One may suppose (frequently there is also clear evidence, if one wants to see it) that a small percentage of these predations goes back from the apparent profiteers to the politicians and State bureaucrats having realized such ‘splendid’ businesses. Taxpayers pay while private and ‘public’ oligarchies predate public funds.

Not only there are restructurings, what is frequently inevitable, before and after the privatization. Despite that, prices and tariffs generally are substantially increased already before the privatization. One may suppose that that be done in agreement with the incoming buyer, even if a company is officially sold ‘on the marker’. However, generally, imaginary anonymous markets do not exist. It is frequently known who the buyer will be. Not everybody can buy big companies and with private and public banks’ credits. Finally, even the quality of the provided services frequently deteriorates.   

Even if public companies were mismanaged and subsidised, it is a curious way of privatizing. Privatization became everywhere (in the less developed areas, with weak States) a slogan for covering a massive predations. Certainly, States/government cannot well manage companies are even less able to profitably sell them.

That was what happened in Brazil too, specifically at the end of the 1990s, on initiative of the government of Fernando Henrique Cardoso. That is well evidenced from the (Biondi 2003) detailed exposition, firstly published in April 1999, so covering the previous period.

The technique was the usual one: people brainwashing about the advantages of privatizations and the new happy era they would have opened, a long list of clamorous lies, absence of whatever State/government control on the privatized companies although legally possible and absolutely appropriate when they are public services, companies sold without any real payment and with great profits for the buyers.

Anglophone States/governments privatised at market prices expanding popular capitalism. Comprador and para-comprador areas made gifts at advantage of the predations of private oligarchies, and of State/government bureaucracies and corrupted Statesmen and politicians which equally profited from the privatizations’ great feast.

The author seems to idealize Italian privatizations, perhaps focusing only on the appearance of some one of them. Also Italian privatizations were a big predation. Some pseudo-popular-capitalism ‘privatizations’ were realized only for companies de facto kept under State control. Little shareholders have no control on them. Big shareholder remained State/government. In addition, there were not only the official privatizations but also the super-sale of the vast real estates of public institutes, including the Social Security ones so now the pension funds are without any real cover. Real estates guaranteeing them do not exist anymore, not even the cash from their selling because it was used for facing State/government ‘social’ interventions. What was before managed as in whatever insurance company became a device facing current costs by current revenues. Capitalization disappeared in predations.
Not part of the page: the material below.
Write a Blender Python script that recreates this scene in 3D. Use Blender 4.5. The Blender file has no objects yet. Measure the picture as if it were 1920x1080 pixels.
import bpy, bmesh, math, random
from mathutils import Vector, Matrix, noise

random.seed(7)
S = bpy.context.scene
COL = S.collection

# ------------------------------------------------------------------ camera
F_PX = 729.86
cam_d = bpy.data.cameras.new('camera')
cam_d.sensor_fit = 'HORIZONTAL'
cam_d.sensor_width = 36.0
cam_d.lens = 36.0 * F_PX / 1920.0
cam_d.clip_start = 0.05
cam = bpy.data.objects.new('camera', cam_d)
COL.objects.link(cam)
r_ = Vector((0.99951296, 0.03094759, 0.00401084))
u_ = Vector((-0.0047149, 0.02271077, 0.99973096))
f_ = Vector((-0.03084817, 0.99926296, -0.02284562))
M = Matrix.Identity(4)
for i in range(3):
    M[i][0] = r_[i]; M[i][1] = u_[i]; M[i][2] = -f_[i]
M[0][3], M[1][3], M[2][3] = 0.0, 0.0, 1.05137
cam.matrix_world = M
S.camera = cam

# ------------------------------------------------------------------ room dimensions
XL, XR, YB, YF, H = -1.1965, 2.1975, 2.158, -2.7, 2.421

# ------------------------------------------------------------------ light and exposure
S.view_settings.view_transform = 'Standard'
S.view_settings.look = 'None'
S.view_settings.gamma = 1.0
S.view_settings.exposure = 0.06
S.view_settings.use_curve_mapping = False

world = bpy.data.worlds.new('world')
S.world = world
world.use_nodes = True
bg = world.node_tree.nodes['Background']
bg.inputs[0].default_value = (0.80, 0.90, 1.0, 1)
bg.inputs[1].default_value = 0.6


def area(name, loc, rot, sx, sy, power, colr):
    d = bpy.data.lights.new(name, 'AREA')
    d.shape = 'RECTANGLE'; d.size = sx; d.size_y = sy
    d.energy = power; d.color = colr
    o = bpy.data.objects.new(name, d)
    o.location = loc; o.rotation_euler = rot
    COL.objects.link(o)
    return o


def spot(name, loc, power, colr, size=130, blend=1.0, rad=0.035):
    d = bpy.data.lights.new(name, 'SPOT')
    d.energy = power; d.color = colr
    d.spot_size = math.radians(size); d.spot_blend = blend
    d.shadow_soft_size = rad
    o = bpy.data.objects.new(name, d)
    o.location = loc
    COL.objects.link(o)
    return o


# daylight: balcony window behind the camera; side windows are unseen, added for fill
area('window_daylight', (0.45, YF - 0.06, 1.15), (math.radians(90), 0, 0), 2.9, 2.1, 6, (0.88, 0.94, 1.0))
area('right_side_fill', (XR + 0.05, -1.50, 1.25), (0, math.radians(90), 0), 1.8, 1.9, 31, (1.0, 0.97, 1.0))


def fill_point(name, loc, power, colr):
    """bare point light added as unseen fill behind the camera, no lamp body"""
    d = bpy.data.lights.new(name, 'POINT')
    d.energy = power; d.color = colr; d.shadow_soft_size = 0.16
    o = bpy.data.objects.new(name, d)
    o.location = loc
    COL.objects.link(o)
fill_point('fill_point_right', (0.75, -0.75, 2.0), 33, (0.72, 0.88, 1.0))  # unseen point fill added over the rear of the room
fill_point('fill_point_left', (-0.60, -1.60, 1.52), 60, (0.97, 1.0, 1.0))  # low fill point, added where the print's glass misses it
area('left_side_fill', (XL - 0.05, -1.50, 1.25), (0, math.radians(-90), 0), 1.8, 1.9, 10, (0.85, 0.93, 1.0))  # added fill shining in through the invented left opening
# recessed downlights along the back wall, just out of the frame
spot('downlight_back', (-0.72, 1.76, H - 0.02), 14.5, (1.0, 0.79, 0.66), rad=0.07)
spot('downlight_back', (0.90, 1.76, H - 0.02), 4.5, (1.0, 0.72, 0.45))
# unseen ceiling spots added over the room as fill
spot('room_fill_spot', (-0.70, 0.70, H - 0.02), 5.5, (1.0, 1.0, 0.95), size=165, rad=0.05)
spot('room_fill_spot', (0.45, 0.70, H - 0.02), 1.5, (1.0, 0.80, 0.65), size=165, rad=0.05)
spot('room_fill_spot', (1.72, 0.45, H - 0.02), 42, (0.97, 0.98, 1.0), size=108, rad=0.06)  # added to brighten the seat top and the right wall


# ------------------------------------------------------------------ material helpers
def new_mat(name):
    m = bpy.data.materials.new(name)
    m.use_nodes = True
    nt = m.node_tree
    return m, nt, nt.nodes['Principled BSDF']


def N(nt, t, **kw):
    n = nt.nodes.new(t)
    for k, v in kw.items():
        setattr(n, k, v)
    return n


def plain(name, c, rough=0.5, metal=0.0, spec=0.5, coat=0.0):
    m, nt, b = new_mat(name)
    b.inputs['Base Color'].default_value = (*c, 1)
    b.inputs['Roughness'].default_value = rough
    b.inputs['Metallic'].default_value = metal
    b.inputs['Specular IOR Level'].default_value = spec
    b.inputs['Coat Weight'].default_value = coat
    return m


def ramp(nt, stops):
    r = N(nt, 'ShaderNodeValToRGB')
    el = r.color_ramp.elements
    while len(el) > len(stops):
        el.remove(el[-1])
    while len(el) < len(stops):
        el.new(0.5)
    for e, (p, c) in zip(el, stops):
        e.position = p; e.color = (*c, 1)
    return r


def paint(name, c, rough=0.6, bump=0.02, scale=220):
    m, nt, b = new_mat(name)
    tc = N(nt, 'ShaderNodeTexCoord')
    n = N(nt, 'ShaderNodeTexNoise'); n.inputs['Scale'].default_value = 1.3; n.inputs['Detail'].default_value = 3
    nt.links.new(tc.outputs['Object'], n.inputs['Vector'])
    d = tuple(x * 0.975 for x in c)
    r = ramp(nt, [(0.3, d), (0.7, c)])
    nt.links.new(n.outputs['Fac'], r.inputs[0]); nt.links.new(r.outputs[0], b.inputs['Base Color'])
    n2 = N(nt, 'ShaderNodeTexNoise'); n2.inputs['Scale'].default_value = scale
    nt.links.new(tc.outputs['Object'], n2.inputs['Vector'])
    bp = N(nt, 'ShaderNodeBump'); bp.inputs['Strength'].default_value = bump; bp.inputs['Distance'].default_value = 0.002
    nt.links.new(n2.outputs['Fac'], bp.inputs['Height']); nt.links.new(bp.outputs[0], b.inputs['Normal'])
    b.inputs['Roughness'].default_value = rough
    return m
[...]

Consequently, there was a double big predation: public companies, and public or para-public real estates, the former for oligarchic predations, the latter also for the direct predation of politicians, trade unionists, bureaucrats et similia.         

According to (Biondi 2003), Brazilian privatizations were totally disjoined from whatever industrial policy. Government claimed that privatizations would have some constraints about covering companies’ productions by certain quota of Brazilian intermediate products. That does not seem a great industrial policy, even if Brazilians seem incapable of conceiving anything more than that. Anyway, perhaps fortunately, such engagements were not maintained. In Brazil, also nowadays, there is an extended protectionism overall relatively to not technological products. Its result is higher internal prices ‘for protecting Brazilian industries’, commodities of the lowest quality and a Brazil without any competitive sector, even less in whatever advanced industry. Of course, that is not responsibility of predatory privatizations. Predatory privatizations and the absence of real modernization policies are consequence of such a regime, a State and a country, and of its people, although people behaviours be determined from the quality or absence of quality of its oligarchies.

It might be useful to recall that President Dilma Rousseff appreciated Fernando Henrique Cardoso for his stabilization policies. Such privatizations were part of such ‘stabilization’. If Brazil is universally [from the Empires] ‘appreciated’ it is only because it is a comprador area which will never really develop. It is backward in everything, and without any sign of recovery, although with media brainwashing Brazilians obsessively telling them that they are a world power.


Biondi, A., O Brasil Privatizado. Um balanço do desmonte do Estado, Editora Fundação Perseu Abramo, São Paulo, SP, Brazil, 2003.